Brideshead Revisited
Posted on | July 7, 2009 | Comments Off
If you’ve been to a fairly decent gallery, you will have come across some phenomenal art. Some pieces gloriously revel in the talent of their makers; expressive, accomplished, and admirable. But It’ll be a long time before I’m sticking The Matrydom of Saint Sebastian on my wall at home. A lot of exquisite art is impeccable, but as much as it is faultless, it can also be depressing, bleak and disheartening. Perhaps it takes a genius of his medium to make you appreciate the mastery of his depiction, even when that depiction is saddening, unwanted or pessimistic.
Brideshead Revisited is essentially a book about decay. Its relentless morbidity covers over everything from British colonialism, religion and faith through to Atlantic sea travel. A lot of the focus is on the waning luxuries of the upper class in 1920’s Britain- economic superiority taking with it the last flavours of British colonialism-come-tourism, English architecture and Oxbridge education (as they knew them). But that’s not where it ends.
The sense of decay permeates through literally every avenue of the book- it is predominantly a tale of unravelling relationships and values, played out in a society which doesn’t outlive the novel. But just as Charles’s marriage dies a death and his ambitions for his son are dispensed with the indifference of middle age, so too do the ‘good families’ disappear, the houses he painted in his youth demolished to pay bills, and contacts and friends either written out, or more depressingly, ignored.
What is really disheartening about the book is that this decay is metered out with such casual indifference. Key relationships don’t explode in a ball of fury, they are simply lost to missed appointments or forgetfulness- even the novel doesn’t do the justice of portraying their demise in some cases- we merely snap back to a character twenty years on and their family breakdown is summed up in a few curt sentences. No apocalyptic events herald the world’s demise; instead, the steady persistence underlies the inevitability of it all.
The book is not about mourning though- the opening pages of Charles’s university days show that even the ‘good life’ which dies in the book’s time was never really enjoyed by the people who lived it. Hope that this book is suggestive of a perhaps less materialistic future, or more stable society don’t linger- the book itself is a reminiscence of a soldier running a meaningless chore in a meaningless battle of the second world war. From the outset Waugh affords the reader no hope: timeless inhuman suffering and destruction, as displayed in the second war, is the ultimate endpoint for this story about us humans.

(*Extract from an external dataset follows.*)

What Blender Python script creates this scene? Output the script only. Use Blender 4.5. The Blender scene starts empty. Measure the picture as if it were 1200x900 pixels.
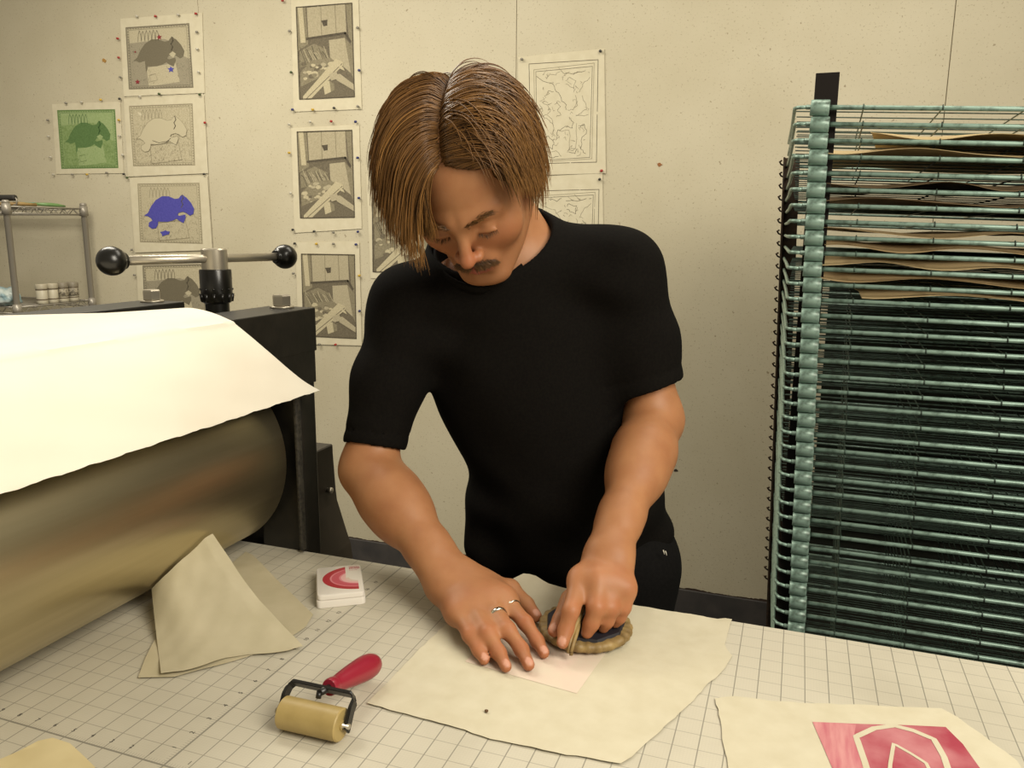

So, having done my best to beat through the novel as quick as possible and put it down, you can imagine at the end I’m not all songs and dance.
But is it possible to admire and appreciate Sebastian’s Matyrdom or the Rape of Europa? Of course it is. That Waugh is able to portray so many characters (the book seems to have dozens) without reverting to caricature, and yet still portray them vividly shows he can’t be a crap writer. ‘Loveable’ isn’t the right word, but even from the second chapter you have a strange affinity for Charles, and an understanding of the other key characters (I hesitate to call them protagonists). Perhaps you need to, in order to fully empathise with their despair.
The worst reason to put down a book is out of boredom. I wanted to put the book down almost non-stop, but because it was ‘good’. Horrifically sad, yes, but good as literature; it ‘worked’. Waugh’s characters and writing are excellent, the novel’s shape, like a dead cushion with no stuffing, only adds to it. I don’t think I helped the situation by reading this on the back of the saccharine and beautiful Clochmerle, but Brideshead has to be respected, as a well written collection of good characters.
I am compelled to appreciate it. But I’ll eat my hat before I ever hang it from my wall.